The character of the world imaged in these photographs, one that we discover in a continual process of reclamation and reconstruction, is fragile, scattershot, distended and anachronistic: both bucolic and urbane, both suburban and ruthlessly bureaucratic. It rests upon an earth riven with fissures both figurative and metaphoric, cracks that seem to to threaten most acutely the blitheness with which the normalcy of the city’s conventions is accepted. Los Angeles here is a western-most outpost of the Frontier, one in which industrious energy is no longer invested in the creation of a new paradigm, or a differently imagined future, but rather in a process of conventional repetition that bears no trace of seduction, or prospect of even the possibility of transformation. It is a gamble, a wager between the probability of accident and the possibility of distant riches. A wager that masks its anxieties beneath the thin veneer of desire, underwritten by small labour, and ultimately circumscribed by vast and largely invisible forces.

“Here was the remotest reach of pioneering, where it fell westward from the Sierras. It had to stop. There was no farther way. The Orient was not a gate but a bar. In the North, newer incentives were already there to transform the balked energy of the frontiersman. The industrial incentives: mining and lumbering and the bridling of great rivers. Not so in the South. Industrialism was still beyond. The pioneer was left to his own resources. And he had none. His energy could not transform, so it drooped. For it is and ever was resourceless, save in the following of a horizon. The air of Southern California is dry. The Pacific surface is not as saline as the Atlantic Ocean. No Gulf Stream murks the sky. A preservative air is that of Southern California. And in it, like the corpse of some vast animal, the pioneer lies supine but in good condition: isolated from all hostile agents, a pretty specimen for the social student. His one activity, the hewing of roads beyond the hills, is gone.” — Waldo Frank Our America (1919)

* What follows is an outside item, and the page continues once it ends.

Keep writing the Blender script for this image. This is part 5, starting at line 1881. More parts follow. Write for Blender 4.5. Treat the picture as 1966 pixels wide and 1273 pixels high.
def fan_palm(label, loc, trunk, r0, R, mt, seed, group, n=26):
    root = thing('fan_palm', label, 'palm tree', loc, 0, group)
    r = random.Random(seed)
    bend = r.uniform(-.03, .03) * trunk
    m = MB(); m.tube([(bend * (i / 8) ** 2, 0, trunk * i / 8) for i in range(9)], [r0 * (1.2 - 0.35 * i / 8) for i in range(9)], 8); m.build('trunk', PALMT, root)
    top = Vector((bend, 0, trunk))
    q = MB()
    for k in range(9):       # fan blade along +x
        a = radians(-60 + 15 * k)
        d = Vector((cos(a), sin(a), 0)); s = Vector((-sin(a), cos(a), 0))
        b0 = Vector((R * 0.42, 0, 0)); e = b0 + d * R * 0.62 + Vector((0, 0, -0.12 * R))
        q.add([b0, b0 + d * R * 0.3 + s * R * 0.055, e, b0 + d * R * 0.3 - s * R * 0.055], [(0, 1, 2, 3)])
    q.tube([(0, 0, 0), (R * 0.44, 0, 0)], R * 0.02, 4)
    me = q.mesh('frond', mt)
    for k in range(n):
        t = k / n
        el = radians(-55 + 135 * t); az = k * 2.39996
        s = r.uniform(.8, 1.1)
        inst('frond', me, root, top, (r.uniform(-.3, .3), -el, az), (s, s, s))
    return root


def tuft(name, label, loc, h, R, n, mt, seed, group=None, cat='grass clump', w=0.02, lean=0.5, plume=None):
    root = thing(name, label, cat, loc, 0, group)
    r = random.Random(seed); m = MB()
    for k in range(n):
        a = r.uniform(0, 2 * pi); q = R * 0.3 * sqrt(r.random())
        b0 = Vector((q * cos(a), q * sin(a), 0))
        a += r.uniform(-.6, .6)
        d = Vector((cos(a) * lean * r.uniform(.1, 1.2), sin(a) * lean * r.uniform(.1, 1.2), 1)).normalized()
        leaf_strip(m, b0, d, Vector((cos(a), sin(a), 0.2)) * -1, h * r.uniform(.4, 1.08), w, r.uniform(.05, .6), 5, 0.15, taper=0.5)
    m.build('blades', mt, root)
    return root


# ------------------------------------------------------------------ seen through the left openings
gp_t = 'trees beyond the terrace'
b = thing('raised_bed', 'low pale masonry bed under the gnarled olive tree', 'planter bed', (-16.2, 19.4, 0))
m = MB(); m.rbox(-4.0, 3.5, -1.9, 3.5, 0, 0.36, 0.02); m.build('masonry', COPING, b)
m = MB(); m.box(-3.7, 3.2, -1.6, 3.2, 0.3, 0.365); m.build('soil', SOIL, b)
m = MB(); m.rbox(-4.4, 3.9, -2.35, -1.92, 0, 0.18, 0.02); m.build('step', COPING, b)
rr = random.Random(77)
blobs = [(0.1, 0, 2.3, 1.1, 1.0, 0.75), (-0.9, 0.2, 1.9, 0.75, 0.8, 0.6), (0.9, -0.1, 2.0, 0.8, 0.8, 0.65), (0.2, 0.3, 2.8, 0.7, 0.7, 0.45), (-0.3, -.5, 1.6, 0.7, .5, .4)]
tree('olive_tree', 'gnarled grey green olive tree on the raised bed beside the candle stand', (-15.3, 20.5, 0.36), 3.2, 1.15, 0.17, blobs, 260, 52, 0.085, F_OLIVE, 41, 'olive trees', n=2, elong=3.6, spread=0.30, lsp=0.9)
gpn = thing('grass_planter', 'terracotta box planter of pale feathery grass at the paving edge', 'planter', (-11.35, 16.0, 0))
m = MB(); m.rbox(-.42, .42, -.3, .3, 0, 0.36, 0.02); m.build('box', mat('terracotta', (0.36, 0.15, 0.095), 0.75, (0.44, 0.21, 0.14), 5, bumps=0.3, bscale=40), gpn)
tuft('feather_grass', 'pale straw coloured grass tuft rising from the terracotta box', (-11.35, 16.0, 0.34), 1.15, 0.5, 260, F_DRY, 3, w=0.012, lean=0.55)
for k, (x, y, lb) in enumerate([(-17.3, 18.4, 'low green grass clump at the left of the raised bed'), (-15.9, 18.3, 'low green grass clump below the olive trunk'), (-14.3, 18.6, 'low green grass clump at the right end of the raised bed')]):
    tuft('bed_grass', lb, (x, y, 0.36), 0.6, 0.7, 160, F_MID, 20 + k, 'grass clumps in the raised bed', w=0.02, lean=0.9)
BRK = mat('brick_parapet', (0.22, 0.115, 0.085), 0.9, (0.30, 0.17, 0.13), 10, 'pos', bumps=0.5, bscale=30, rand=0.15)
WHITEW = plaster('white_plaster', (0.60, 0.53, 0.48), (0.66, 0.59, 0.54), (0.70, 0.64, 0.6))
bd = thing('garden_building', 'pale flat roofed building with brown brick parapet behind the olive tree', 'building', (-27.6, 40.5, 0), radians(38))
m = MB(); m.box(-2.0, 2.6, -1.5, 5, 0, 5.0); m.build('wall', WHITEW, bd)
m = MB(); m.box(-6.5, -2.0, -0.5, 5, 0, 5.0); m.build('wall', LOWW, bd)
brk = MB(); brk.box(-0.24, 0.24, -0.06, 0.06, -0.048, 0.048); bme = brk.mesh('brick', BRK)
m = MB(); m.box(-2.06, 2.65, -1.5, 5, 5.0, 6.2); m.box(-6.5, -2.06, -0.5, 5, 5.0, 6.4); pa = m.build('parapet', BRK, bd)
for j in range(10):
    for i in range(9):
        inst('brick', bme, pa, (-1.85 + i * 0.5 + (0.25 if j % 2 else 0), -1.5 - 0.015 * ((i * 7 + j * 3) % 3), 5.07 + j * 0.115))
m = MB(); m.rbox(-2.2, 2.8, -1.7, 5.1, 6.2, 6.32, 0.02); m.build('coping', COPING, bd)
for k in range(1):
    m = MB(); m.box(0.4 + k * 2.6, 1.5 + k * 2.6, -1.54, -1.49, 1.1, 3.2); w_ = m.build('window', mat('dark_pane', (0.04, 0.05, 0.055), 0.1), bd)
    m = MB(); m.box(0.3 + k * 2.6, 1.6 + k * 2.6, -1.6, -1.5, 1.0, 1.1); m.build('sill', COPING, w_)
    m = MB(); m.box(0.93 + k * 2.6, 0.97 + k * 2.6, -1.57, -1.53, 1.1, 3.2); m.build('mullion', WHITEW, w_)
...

“I think it is essential to recognize the probable result of what we have done and are doing, but when we have seen that and its roots in human motives, the menaced world may seem more to be treasured than ever. Certainly the anguish and anger we feel at the threat to it and the sleepless despoiling of it can lose their tragic complexity and become mere bitterness when we forget that their origin is a passion for the momentary countenance of the unrepeatable world.” — W.S. Merwin in What We Bought: The New World – Scenes from the Denver Metropolitan Area, 1970-74

The photographs across both Angels in Fall and On Edge cumulatively build up a powerful sense of fragility at both a civilisational and individual level, and they cohere in their episodic articulation of a profound sense of incoherence. There is an unabashed romanticism to the quality of light in both bodies of work, by turns soft and hazy, by turns heavy and portentous, but what emerges from the romantic quality of that light is not a cry for solitude or a celebration of individual sensitivity so much as a deep-seated need for community. So often the small individual figures in Karin’s landscapes labour at their connection to the earth – they trudge more often than they walk, or equally often stand somewhat bemused, and in some essential way at odds with the textured surface of the land. It is in this sense that they seem suspended not merely in the photographic instant at which they were photographed, but also suspended in a more metaphoric sense: captured at an extended interval between self and world. In this way Karin’s images trace a pattern of small human pacings across the improbably enormity of a landscape that both dwarfs and mirrors our own fragility.